Opinión

Pueri cantores

Algunos de los momentos más felices de mi adolescencia y juventud se los debo al honor de haber sido miembro de la «Schola Cantorum» de la Universidad de Comillas. Bajo la dirección del insigne compositor jesuita José Ignacio Prieto enriquecíamos las celebraciones litúrgicas con motetes de Tomás Luis de Victoria, Palestrina, Haendel, Otaño y otros muchos. El día de Santa Cecilia ofrecíamos un concierto en el Paraninfo de la Universidad con obras de compositores de la talla de Debussy, Carl Orff, y Falla. En los veranos hacíamos giras por países europeos como Francia, Alemania, Suecia y Reino Unido dando a conocer los tesoros de nuestra música. En los años posconciliares el panorama musical de nuestras iglesias dio un giro radical y se impuso un repertorio en lengua vernácula que, con escasas excepciones, era de una apabullante pobreza musical: cancioncillas y melodías mediocres que aún siguen resonando en nuestros templos.

Fueron tiempos duros para los coros especializados en la música religiosa clásica que en algún momento corrieron el riesgo de desaparecer.
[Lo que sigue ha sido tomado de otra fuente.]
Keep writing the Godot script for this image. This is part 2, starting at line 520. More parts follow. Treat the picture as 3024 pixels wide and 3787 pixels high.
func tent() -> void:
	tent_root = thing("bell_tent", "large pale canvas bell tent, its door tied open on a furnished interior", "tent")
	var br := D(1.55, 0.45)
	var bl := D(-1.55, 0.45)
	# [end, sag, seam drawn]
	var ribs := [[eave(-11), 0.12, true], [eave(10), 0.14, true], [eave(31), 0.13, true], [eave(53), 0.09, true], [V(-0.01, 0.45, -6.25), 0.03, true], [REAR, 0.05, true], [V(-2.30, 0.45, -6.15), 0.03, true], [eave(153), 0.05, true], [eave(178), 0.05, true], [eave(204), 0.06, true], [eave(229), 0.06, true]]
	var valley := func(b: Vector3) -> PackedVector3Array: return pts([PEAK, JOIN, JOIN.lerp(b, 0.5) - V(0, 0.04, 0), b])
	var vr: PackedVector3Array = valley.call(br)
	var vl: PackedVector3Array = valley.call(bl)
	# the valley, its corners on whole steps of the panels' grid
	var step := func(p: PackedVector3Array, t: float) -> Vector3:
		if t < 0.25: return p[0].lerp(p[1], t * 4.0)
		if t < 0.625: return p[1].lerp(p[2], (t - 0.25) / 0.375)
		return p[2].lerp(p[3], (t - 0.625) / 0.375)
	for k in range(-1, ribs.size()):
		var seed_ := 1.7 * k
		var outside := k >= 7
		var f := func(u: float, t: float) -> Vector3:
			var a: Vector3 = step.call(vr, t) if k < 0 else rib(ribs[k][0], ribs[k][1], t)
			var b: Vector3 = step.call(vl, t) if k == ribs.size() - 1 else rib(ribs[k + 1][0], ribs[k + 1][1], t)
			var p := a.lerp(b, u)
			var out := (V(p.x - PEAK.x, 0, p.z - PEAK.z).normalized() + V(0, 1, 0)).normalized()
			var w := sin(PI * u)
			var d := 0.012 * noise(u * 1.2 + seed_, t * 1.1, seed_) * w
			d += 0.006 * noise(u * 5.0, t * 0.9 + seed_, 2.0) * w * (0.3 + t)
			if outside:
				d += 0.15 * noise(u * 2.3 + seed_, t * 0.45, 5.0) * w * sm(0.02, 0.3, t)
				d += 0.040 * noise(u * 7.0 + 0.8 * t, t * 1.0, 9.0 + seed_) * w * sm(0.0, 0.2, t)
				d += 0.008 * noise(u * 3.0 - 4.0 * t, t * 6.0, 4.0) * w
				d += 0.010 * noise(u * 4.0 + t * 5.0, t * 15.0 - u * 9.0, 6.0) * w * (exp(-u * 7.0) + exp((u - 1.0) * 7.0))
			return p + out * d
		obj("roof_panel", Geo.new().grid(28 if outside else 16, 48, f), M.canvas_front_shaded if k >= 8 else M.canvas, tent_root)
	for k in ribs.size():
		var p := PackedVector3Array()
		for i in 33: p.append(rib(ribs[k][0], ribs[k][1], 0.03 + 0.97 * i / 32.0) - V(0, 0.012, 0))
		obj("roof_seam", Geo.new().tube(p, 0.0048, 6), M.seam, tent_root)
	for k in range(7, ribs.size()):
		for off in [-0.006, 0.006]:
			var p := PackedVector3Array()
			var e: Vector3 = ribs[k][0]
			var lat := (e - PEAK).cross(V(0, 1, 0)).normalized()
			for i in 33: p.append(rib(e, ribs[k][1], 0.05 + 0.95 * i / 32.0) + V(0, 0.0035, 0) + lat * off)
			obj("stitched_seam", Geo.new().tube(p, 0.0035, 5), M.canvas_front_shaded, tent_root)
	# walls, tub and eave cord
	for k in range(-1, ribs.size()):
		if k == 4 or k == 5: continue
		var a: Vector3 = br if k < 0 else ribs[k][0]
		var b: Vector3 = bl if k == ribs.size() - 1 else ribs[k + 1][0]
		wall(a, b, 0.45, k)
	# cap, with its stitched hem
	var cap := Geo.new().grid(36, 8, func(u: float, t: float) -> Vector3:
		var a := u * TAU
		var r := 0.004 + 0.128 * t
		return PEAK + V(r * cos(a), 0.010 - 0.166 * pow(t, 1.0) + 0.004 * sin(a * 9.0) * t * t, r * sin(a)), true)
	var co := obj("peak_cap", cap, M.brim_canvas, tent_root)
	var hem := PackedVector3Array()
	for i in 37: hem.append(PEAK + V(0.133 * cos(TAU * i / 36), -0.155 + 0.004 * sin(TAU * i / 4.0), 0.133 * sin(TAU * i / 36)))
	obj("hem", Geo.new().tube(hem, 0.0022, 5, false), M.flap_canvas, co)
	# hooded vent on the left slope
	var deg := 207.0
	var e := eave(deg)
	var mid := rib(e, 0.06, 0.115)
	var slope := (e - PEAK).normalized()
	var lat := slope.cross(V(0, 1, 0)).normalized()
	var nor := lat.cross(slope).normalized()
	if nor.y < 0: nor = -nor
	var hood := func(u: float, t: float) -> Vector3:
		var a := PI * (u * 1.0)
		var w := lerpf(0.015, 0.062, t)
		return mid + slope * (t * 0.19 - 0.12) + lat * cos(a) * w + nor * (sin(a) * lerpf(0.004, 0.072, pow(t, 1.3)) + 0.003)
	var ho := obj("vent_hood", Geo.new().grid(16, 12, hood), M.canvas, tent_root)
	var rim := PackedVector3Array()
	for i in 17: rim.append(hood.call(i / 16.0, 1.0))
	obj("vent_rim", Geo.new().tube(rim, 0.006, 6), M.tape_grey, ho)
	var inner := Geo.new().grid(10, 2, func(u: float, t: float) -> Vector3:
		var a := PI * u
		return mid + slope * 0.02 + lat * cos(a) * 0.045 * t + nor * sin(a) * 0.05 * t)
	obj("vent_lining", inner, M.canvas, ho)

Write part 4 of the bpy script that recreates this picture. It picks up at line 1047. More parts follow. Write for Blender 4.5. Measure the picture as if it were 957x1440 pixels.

Por fortuna hubo muchos que resistieron. Este fin de semana se ha celebrado en Roma el III Encuentro Internacional de Corales religiosas en el que han participado ocho mil coristas de países muy diferentes. Ayer domingo en la Basílica de San Pedro volvieron a escucharse obras maestras del pasado musical de la Iglesia. En un discurso pronunciado por el Papa Francisco advirtió del peligro de que los coros aspiren a ser la «prima donna» de la liturgia. No es ese su papel, desde luego, sino contribuir a que los fieles enriquezcan su sensibilidad religiosa escuchando una música de altura y dignidad artísticas y no ramplonas composiciones que el tiempo –así lo espero y deseo– se encargará de hacer desaparecer para siempre.